While the capital’s skyline has its Shard, Gherkin, Cheesegrater and the Walkie-Talkie, there are still many older buildings around the metropolis that provide important office space but require modernisation. According to the Deloitte Summer 2023 London Office Crane Survey, the level of refurbishment work has reached unprecedented levels.

This means much of the work being undertaken is not huge new structures rising up, even though there has been an 80 per cent increase in new starts since the last survey.
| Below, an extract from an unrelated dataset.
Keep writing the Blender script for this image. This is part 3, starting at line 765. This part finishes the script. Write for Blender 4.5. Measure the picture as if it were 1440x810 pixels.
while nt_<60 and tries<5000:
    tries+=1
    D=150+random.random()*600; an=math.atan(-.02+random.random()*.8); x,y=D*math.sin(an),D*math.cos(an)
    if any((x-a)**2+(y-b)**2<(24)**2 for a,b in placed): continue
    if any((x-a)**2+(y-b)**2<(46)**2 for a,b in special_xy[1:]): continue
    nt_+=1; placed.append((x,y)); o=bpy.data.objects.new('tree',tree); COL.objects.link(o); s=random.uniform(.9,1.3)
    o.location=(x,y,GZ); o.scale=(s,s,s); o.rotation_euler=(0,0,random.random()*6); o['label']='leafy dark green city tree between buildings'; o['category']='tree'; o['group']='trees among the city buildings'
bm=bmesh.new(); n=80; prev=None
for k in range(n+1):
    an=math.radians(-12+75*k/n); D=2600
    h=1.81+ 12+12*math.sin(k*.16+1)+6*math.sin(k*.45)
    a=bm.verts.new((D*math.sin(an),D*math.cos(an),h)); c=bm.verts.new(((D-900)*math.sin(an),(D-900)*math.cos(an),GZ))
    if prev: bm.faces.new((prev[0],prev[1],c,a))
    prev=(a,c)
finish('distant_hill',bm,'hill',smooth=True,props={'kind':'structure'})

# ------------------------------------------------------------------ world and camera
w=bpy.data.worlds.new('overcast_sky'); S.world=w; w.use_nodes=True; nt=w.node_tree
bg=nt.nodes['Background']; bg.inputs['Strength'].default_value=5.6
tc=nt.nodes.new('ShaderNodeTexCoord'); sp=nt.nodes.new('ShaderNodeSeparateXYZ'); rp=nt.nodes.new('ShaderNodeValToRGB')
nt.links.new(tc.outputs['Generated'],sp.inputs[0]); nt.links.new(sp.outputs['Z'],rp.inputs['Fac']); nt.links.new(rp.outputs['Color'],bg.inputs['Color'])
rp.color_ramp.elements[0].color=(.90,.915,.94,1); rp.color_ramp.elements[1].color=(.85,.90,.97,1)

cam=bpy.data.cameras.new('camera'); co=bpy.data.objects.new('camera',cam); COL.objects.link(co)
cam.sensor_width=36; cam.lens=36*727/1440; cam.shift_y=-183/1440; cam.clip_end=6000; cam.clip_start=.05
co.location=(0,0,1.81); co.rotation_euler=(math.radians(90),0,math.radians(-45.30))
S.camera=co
Rather, it is concern about buildings becoming obsolete, and in particular not meeting their energy performance requirements, that has driven a surge in refurbishment work.

As the survey noted, around 80 per cent of office buildings are now below the Energy Performance Certificate A or B rating that will be legally required by 2030, which means these offices either need to have significant internal or external work undertaken to bring them up to this standard or they will become obsolete.

As a result, 37 refurbishment schemes were recorded in the survey, the highest number since Deloitte began recording them in 2005.

While it may be office owners undertaking refurbishment work to meet legal standards now, the residential rental sector will need to do more in the years ahead.

Although energy performance certificate rules already apply in this area, new legislation announced by the government will provide further protection for tenants by abolishing section 21 ‘no fault’ evictions.

What that means is that the notorious practice of kicking out tenants who raise concerns about problems with properties will no longer offer an easy way out for irresponsible landlords, and they will have to refurbish properties instead.

Stating that this is a specific intent of the legislation, housing secretary Michael Gove said: “Too many renters are living in damp, unsafe, cold homes, powerless to put things right, and with the threat of sudden eviction hanging over them.”